USSD technology, though important will probably not develop further. The management of dynamic menus and handsets that operate more effectively with USSD commands will be developed, but it is unlikely that any strategic advances will benefit USSD-based transactional solutions. As far as strategy is concerned USSD is a cul de sac.

The question to ask (I believe) is: In a world of interoperability where one operator will allow another to send money to them (and vise versa), what should the minimum requirement be? Would you be happy to accept the risk of a lower security deployment at another mobile operator? Or should the industry decide on what is acceptable risks?

Monday, February 05, 2007

The important elements of Mbanking

What is important about mobile banking? What makes it successful? How do you judge failures?

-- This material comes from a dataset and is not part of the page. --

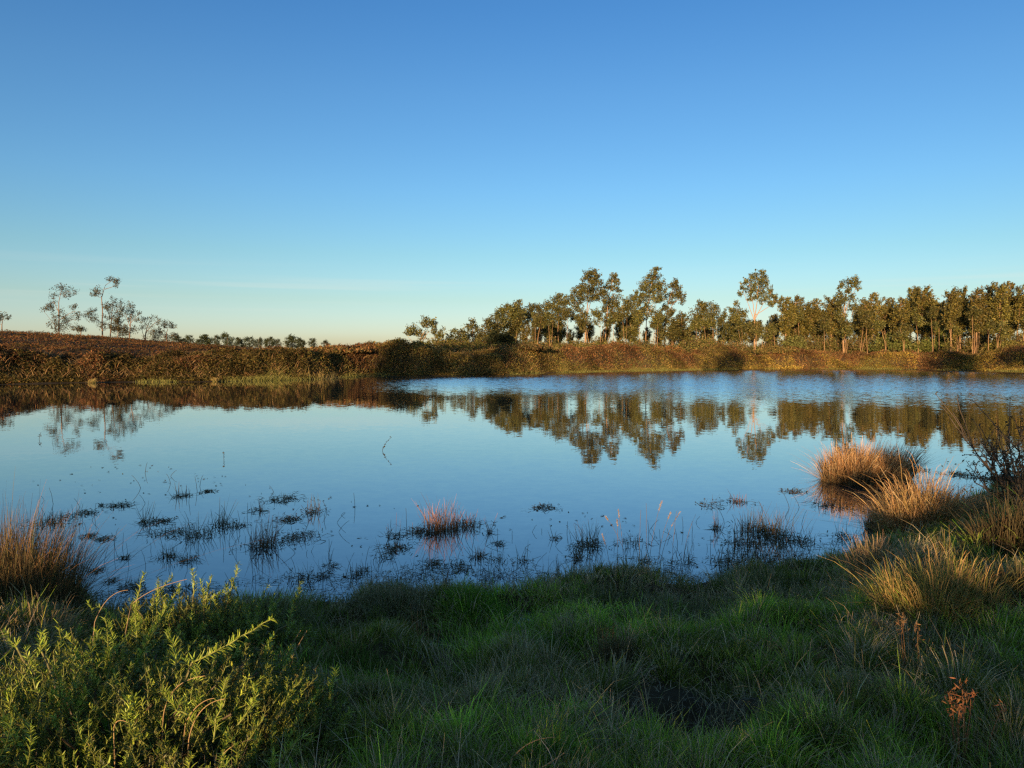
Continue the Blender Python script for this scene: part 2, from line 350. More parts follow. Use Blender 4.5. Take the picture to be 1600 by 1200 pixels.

These are all critical questions in approaching mobile banking projects and deployments. To answer any of the above questions, first answer the following question: "Is the service being used?" If people are using the system (preferably voluntarily), it is most probably addressing a need or making life easier for the subscriber and this is the single most important driver for a successful deployment of mobile banking.

So what make people use mobile banking? Not a lot of people around that can answer this question as not a lot of people have got people to use the service.

First of all the service must address a specific need - a reason for using the system (preferably regularly). This is not as easy as it seems, because it will have to change behaviour and people don't do this easily. Furthermore the reason is different for different communities and target markets. It takes skill and insight to get this right.

Second, it must be easy and fun to use. It must be intuitive and work... every time.

and Thirdly, consumers must feel that the solution can be trusted and is secure.When it gets to money, the average consumer is quite conservative. It is not about how secure the system is, but rather how secure it is perceived to be.